Two in GOP label S. C. attack terrorism
WASHINGTON — Two prominent Republicans on Sunday called the Charleston, S. C., shooting in which a 21- year- old white man is accused of killing nine African Americans during a prayer meeting an act of domestic terrorism.
Rep. Devin Nunes of California, chairman of the House Intelligence Committee, said on CBS’ “Face the Nation” that the shooting “could be domestic terrorism when you look at it — clearly it was a hate crime.”
Nunes, of Tulare, went on to say that he didn’t know whether federal prosecutors would decide that the case warrants terrorism charges.
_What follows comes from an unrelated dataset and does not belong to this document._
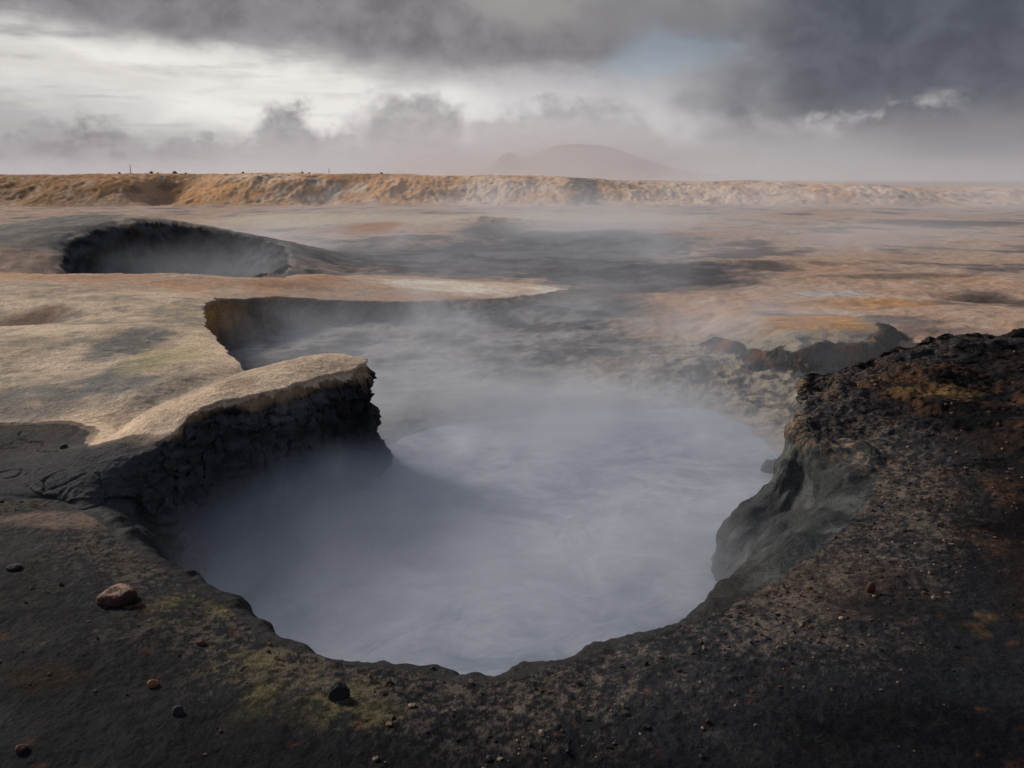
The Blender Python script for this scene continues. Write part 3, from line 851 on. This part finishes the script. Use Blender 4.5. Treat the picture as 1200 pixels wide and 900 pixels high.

But “from a layman’s point of view,” Nunes said, “I think you easily call it domestic terrorism.”
Republican presidential candidate Rick Santorum, a former U. S. senator from Pennsylvania, said on ABC’s “This Week,” “I don’t think there’s any question when someone comes into a church for the reasons of racism and hate that they’re trying to terrorize people.... I don’t think there’s any question this is an act of terrorism.”
Civil rights activists have called for the killings to be investigated as an act of terrorism in part because an online manifesto linked to the defendant, Dylann Roof, calls for violent attacks against African Americans in the South.
Roof faces nine murder charges in the rampage at the Emanuel African Methodist Episcopal Church, one of the oldest black churches in the South.
He spent nearly an hour with the Bible study group before taking out a handgun and killing the six women and three men, including the Rev. Clementa Pinckney, according to authorities.
When asked whether federal prosecutors should bring terrorism charges against Roof, Santorum was noncommittal.
“Well, federal charges, state charges, there’s certainly plenty of charges here. Whether they’re federal or state charges really doesn’t matter,” he said. “This young man is going to get justice served on him.”